North of Easton was a rocky ridge about 2,000 feet in height. Blue Mountain Eagle Climbing Club (abbreviated BMECC to avoid the tongue-twister official name) had begun building a hiking trail on the ridge, called, needless to say, “Blue Mountain.” The ridge ran from Delaware Water Gap, the border between Pennsylvania and New Jersey, all the way to the Potomac River in Maryland. The ridge line was periodically punched by gaps, forcing the hiker down into the gap and up again. But, though the trails that BMECC were building might be steep in the gaps, they were very moderate along the ridgeline. It made for almost ideal, though somewhat rocky, walking.
In 1926 Bingham established a hiking club at Lafayette College, called Blue Mountain Club (not to be confused with BMECC despite the similar name). Bingham, who had heard about Benton MacKaye’s new trail project, contacted BMECC and asked them to join his club in building the new trail from Delaware Water Gap to the Susquehanna River. BMECC leaders met with Bingham on October 30, 1926, after the annual hike to the spot of the eagle’s nest. Bingham’s club had already adopted the project to build a 35-mile section from Delaware Water Gap to Lehigh Gap, and suggested that it would be a great idea for BMECC to take on the rest of the project, 102 miles to the Susquehanna. Rentschler took the lead, and the club plunged enthusiastically into the project.

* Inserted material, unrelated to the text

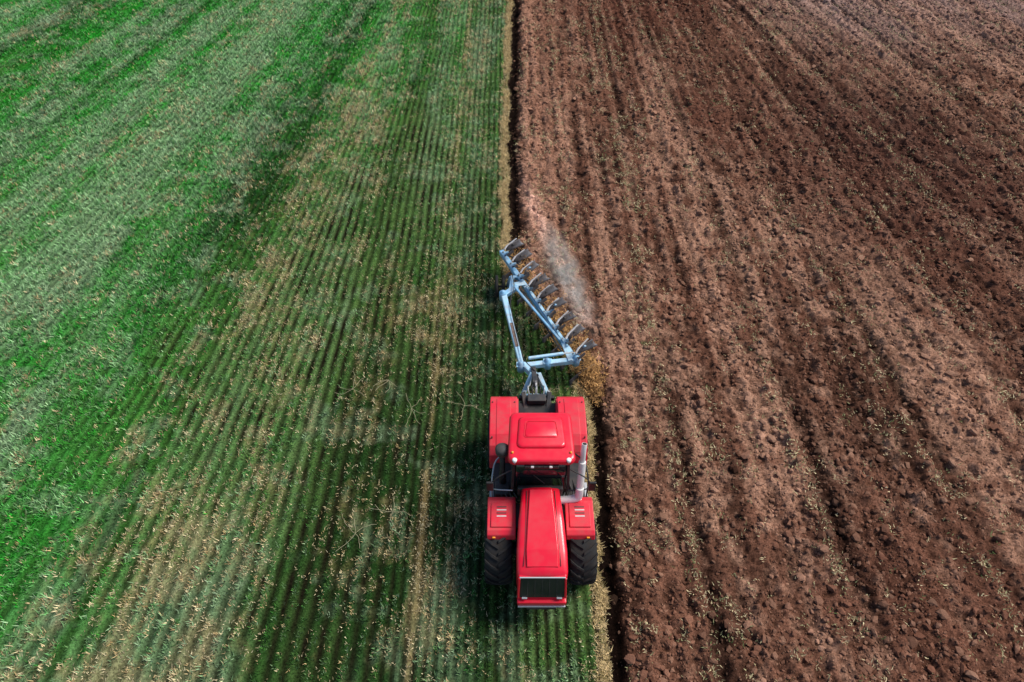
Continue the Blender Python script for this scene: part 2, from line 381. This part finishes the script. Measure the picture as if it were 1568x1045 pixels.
def hsec(y,w,zt,zb,r=.14,crown=.05,cx=CX):
    pts=[(cx-w,y,zb)]
    for i in range(7):
        a=math.pi-math.pi/2*i/6;pts.append((cx-w+r+r*math.cos(a),y,zt-crown-r+r*math.sin(a)))
    pts+=[(cx-w*.45,y,zt-crown*.2),(cx,y,zt),(cx+w*.45,y,zt-crown*.2)]
    for i in range(7):
        a=math.pi/2-math.pi/2*i/6;pts.append((cx+w-r+r*math.cos(a),y,zt-crown-r+r*math.sin(a)))
    pts.append((cx+w,y,zb));return pts
loft('hood',[hsec(6.80,.60,2.10,1.35,.10),hsec(6.84,.635,2.17,1.3,.11),hsec(6.95,.655,2.24,1.3,.13),hsec(7.4,.655,2.36,1.3,.13),hsec(8.2,.60,2.5,1.3,.12),hsec(9.04,.51,2.62,1.3,.11)],RED,TR)
loft('hood_spine',[[(CX-w,y,z-.05),(CX-w+.035,y,z+.012),(CX+w-.035,y,z+.012),(CX+w,y,z-.05)] for y,w,z in((7.0,.42,2.262),(7.4,.43,2.380),(8.2,.38,2.520),(8.97,.32,2.632))],RED,TR,.006,False)
def hz(y): return float(np.interp(y,[6.84,6.95,7.4,8.2,9.08],[2.17,2.24,2.36,2.5,2.62]))
for s in(-1,1):
    beam('hood_seam',(CX+s*.47,7.02,hz(7.02)-.012),(CX+s*.37,8.96,hz(8.96)-.010),.012,.02,BLK,TR,.002)
for s in(-1,1):
    for k in range(5):
        y=7.45+k*.24
        xw=.655-(max(0,y-7.4))*.085
        box('hood_louvre',CX+s*xw-.015,CX+s*xw+.015,y,y+.15,1.65,2.05,BLK,TR,.004)
    box('hood_side_skirt',CX+s*.60-.03,CX+s*.60+.03,6.85,9.0,1.15,1.5,BLK,TR,.01)
def quadslab(name,x0t,x1t,yt,zt,x0b,x1b,yb,zb,th,mat,bev=.01):
    v=[(x0b,yb,zb),(x1b,yb,zb),(x1b,yb+th,zb),(x0b,yb+th,zb),(x0t,yt,zt),(x1t,yt,zt),(x1t,yt+th,zt),(x0t,yt+th,zt)]
    return mo(name,v,BF,mat,TR,bev)
quadslab('front_nose',CX-.61,CX+.61,6.80,2.12,CX-.64,CX+.64,6.56,1.22,.35,RED,.04)
quadslab('grille_glass',CX-.56,CX+.56,6.775,2.10,CX-.58,CX+.58,6.56,1.36,.04,GRL,.01)
for k in range(1,6):
    dx=(-.5+k/6)*1.1
    beam('grille_rib',(CX+dx,6.768,2.06),(CX+dx*1.03,6.560,1.40),.012,.012,DARK,TR,.002)
box('grille_lip',CX-.58,CX+.58,6.765,6.80,2.095,2.125,SIL,TR,.008)
for s in(-1,1):
    beam('grille_corner',(CX+s*.585,6.775,2.10),(CX+s*.61,6.555,1.36),.05,.05,RED,TR,.012)
    box('headlight',CX+s*.45-.07,CX+s*.45+.07,6.52,6.57,1.34,1.39,SIL,TR,.015)
box('bumper',CX-.64,CX+.64,6.46,6.80,1.04,1.25,RED,TR,.04)
box('bumper_trim',CX-.62,CX+.62,6.43,6.50,1.0,1.06,SIL,TR,.012)
box('front_weight',CX-.4,CX+.4,6.48,6.9,.7,1.0,DARK,TR,.04)
def prof_fender(name,x0,x1,prof,th,mat,bev=.03):
    v=[];n=len(prof)
    cy=sum(p[0] for p in prof)/n;cz=1.0
    inn=[]
    for (y,z) in prof:
        d=math.hypot(y-cy,z-cz);inn.append((y-(y-cy)/d*th,z-(z-cz)/d*th))
    for x in(x0,x1):
        v+=[(x,y,z) for y,z in prof];v+=[(x,y,z) for y,z in inn]
    f=[];m=2*n
    for i in range(n-1):
        f+=[(i,i+1,m+i+1,m+i),(n+i,m+n+i,m+n+i+1,n+i+1),(i,n+i,n+i+1,i+1),(m+i,m+i+1,m+n+i+1,m+n+i)]
    f+=[(0,m,m+n,n),(n-1,2*n-1,m+2*n-1,m+n-1)]
    return mo(name,v,f,mat,TR,bev)
for s,x0,x1 in((-1,-.665,.10),(1,1.44,2.205)):
    prof_fender('front_fender',x0,x1,[(7.92,1.82),(7.98,1.98),(8.09,2.04),(8.95,2.06),(9.12,1.95),(9.2,1.55)],.07,RED2,.035)
    xm=(x0+x1)/2
    box('fender_panel',x0+.10,x1-.10,8.17,8.87,2.045,2.085,RED2,TR,.015)
    for k in range(4):
        box('fender_slot',xm-.13,xm+.13,8.46+k*.09,8.49+k*.09,2.08,2.094,DARK if k%2 else WHT,TR,.003)
    box('fender_lamp',xm-.04+s*.2,xm+.04+s*.2,7.92,7.97,1.88,1.93,AMB,TR,.01)
    box('fender_bracket',(x1 if s<0 else x0-.1),(x1+.1 if s<0 else x0),8.2,8.9,1.5,1.95,BLK,TR,.01)
for s,x0,x1 in((-1,-.665,.165),(1,1.375,2.205)):
    prof_fender('rear_fender',x0,x1,[(10.42,1.25),(10.46,1.5),(10.56,1.76),(10.75,1.99),(11.05,2.13),(11.6,2.18),(12.12,2.15),(12.42,2.05),(12.58,1.9),(12.66,1.68)],.07,RED2,.03)
    box('rear_fender_side',(x1-.02 if s<0 else x0-.03),(x1+.03 if s<0 else x0+.02),10.75,12.4,1.35,2.05,RED2,TR,.02)
    pr=[(10.60,1.83),(10.75,2.01),(11.05,2.15),(11.6,2.20),(12.12,2.17),(12.38,2.085)]
    prof_fender('rear_fender_swage',x0+.2,x1-.2,pr,.05,RED2,.015)
    for yy in(10.95,12.2):
        for xx in(x0+.08,x1-.08): lathe_z('fender_bolt',xx,yy,[(2.05,.018),(2.165,.018),(2.17,.01)],DARK,TR,10)
    box('rear_lamp',(x0+x1)/2-.10,(x0+x1)/2+.10,12.62,12.68,1.60,1.70,AMB,TR,.01)
def ring(z,hx,hy,cy,r=.1,n=5,cx=CX,taper=0):
    pts=[]
    for (sx,sy,a0) in((1,-1,-math.pi/2),(1,1,0),(-1,1,math.pi/2),(-1,-1,math.pi)):
        for i in range(n):
            a=a0+math.pi/2*i/(n-1);h=hx-(taper if sy>0 else 0)
            pts.append((cx+sx*(h-r)+r*math.cos(a),cy+sy*(hy-r)+r*math.sin(a),z))
    return pts
CY=9.97
loft('cab_body',[ring(1.45,.80,.66,CY+.08),ring(2.2,.80,.70,CY+.05)],BLK,TR,.02)
loft('cab_glass',[ring(2.2,.77,.78,CY+.03,.12),ring(3.48,.72,.62,CY+.03,.12)],GLS,TR,0)
for sx in(-1,1):
    for (yb,yt) in((CY-.76,CY-.60),(CY+.1,CY+.08),(CY+.80,CY+.66)):
        beam('cab_pillar',(CX+sx*.765,yb,2.18),(CX+sx*.715,yt,3.5),.07,.07,BLK,TR,.01)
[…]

The first work trip was recorded in Rentschler’s diary.
Sky Line Trail - 1st training, Sunday, Nov. 21, 1926. Members: Wm. R. Shanaman, Truman Temple, S.I. Goss, D.K. Hoch, Nick Phillipson, H.F. Rentschler, E.D. Greenawalt, Wm. Burkey, John O. Baer and nephew, Clarence Rahn. Left Reading at 9 o’clock; parked machine at John O. Baer home, Mountain, 10:45. Proceeded up the mountain. The trail was started by placing a marker close to the Berks and Lehigh Co. marker. Proceeded westward for ½ mile on the Drech road……to the high point known as Baer’s Ridge.[1]
In five years BMECC was ready to open the 20-mile section west of Port Clinton. This Berks section of the Appalachian Trail was formally dedicated on October 12, 1931. Benton MacKaye himself was present for the occasion.
[1] Rentschler diary, entry provided by Barbara Wieman Dec 30 2015. The site of the marker can be located with fair precision on the current ATC trail maps.
Rockville Bridge – The Chancy Route[1]
Pennsylvania thus had a long section of the AT built in the late 1920s and early 1930s. But the route west of the Susquehanna River confronted a problem that was to confound trail clubs for decades. South of Blue Mountain and the Darlington Trail was Cumberland Valley, farmland and private property. It would be difficult to bring a trail down through that area, so the Blue Mountain Club proposed to extend it along Blue Mountain all the way to Doubling Gap (present-day Colonel Denning State Park), then hooking down past Newville and south of Carlisle, a 30-mile road walk all the way to Pine Grove Furnace. From Pine Grove Furnace, Bingham’s map showed it proceeding along South Mountain, through the new Michaux State Forest and Mont Alto State Forest, and into Maryland at Blue Ridge Summit. Bingham’s proposed route took the trail all the way to the Potomac River three miles east of Harpers Ferry.
The ideas were admittedly primitive and not fully formed – perhaps Bingham himself would have admitted it. But, west of the Susquehanna, a new player emerged. Myron Avery, a 30 year-old lawyer, burst onto the scene, and the Appalachian Trail in Pennsylvania was never the same.
[1] Rockville Bridge was the longest stone-arch bridge in the U.S.